Bhatia's second-to-last putt of the week, which would have secured him a spot in a playoff with Cam Davis, missed from 4 feet 3 inches. But it was the putt before that, which came from 32 feet 1 inch, that he'd much rather have back. 

The 22-year-old was tentative on the greens for much of the back nine, leaving a number of putts short for safety reasons rather than aggressively going after the win. The strategy nearly worked up until the 72nd green, when his birdie effort to win left him with a lengthy par effort just to tie. In fairness, bumpy, poa annua greens like the ones at Detroit Golf Club tend to get much slower as the day rolls on. While he did acknowledge that was a factor, he didn't use it as an excuse. 

Bhatia instead admitted something that probably produced a smile from former NBC analyst Johnny Miller - he was a bit nervous. 

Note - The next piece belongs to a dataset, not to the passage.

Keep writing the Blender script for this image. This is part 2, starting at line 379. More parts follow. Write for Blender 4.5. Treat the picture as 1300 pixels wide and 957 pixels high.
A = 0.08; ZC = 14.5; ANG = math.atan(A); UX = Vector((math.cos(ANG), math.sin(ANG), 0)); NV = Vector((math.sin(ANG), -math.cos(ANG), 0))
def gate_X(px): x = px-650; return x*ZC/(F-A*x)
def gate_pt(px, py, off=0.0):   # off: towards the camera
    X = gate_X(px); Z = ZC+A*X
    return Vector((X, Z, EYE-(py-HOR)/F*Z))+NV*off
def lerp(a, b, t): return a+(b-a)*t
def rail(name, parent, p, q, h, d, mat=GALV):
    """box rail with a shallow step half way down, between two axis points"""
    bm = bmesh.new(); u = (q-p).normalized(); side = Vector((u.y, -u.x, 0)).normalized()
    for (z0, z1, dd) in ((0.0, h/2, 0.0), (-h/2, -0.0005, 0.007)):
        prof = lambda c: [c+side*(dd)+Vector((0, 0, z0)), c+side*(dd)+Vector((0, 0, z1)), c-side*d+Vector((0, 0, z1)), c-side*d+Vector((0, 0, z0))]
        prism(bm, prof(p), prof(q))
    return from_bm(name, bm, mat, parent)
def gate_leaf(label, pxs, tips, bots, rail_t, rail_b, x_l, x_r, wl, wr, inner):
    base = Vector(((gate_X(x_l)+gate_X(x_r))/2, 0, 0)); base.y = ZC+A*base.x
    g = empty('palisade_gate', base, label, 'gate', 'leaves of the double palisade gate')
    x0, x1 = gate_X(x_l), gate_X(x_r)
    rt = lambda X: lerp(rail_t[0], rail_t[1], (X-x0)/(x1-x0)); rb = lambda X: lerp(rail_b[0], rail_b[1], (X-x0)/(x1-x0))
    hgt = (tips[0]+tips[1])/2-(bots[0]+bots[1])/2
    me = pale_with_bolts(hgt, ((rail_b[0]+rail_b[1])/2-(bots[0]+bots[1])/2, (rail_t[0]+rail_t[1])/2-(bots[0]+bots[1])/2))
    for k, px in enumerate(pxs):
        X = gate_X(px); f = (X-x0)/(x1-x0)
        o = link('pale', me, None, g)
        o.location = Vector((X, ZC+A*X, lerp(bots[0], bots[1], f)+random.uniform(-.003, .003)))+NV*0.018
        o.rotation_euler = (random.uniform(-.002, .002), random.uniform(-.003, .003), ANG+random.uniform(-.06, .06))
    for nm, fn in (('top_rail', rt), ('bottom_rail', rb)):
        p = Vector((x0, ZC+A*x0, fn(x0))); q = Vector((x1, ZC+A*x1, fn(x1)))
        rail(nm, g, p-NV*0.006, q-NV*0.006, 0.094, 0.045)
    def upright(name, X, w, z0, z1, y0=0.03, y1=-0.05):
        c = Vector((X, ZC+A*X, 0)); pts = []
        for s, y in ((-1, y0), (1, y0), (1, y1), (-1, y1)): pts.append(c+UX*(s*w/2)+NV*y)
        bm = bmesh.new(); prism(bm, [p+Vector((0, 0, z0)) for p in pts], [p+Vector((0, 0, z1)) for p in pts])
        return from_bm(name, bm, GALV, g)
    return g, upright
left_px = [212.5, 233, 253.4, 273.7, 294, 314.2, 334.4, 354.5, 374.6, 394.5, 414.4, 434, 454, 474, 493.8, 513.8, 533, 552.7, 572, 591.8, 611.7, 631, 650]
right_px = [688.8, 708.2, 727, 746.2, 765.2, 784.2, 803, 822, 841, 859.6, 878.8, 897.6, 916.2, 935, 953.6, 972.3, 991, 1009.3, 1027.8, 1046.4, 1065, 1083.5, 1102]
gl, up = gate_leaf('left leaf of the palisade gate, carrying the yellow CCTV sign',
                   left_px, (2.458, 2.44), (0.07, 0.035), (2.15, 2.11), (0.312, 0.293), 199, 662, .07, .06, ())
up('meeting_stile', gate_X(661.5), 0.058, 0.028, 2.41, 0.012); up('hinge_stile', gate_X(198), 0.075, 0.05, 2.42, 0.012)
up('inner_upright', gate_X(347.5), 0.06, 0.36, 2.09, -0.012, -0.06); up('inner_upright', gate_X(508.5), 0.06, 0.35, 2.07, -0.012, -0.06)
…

"I mean, it's hard, you've got so much slope there so you don't want to run it five, six feet by," Bhatia said. "Yeah, just a little bit of nerves, honestly. I'm human."

Nerves, Johnny. Nerves. 

Johnny Miller jokes aside, it's somewhat shocking to hear a player actually admit this. It used to be just Miller who would blurt it out, to the point it became a running joke. But for a player himself to admit nerves got to him, that's not something you hear every week. McIlroy, for comparison's sake, made no mention of nerves in his post-U.S. Open statement

"It sucks, no other way to put it," Bhatia said. "I mean, just sucks."

Nerves, of course, can be a good thing. It means you're feeling something, you care. Bhatia has felt nerves before and won before, twice, to be exact, and both times in a playoff. He knows how to handle them. He'll be just fine.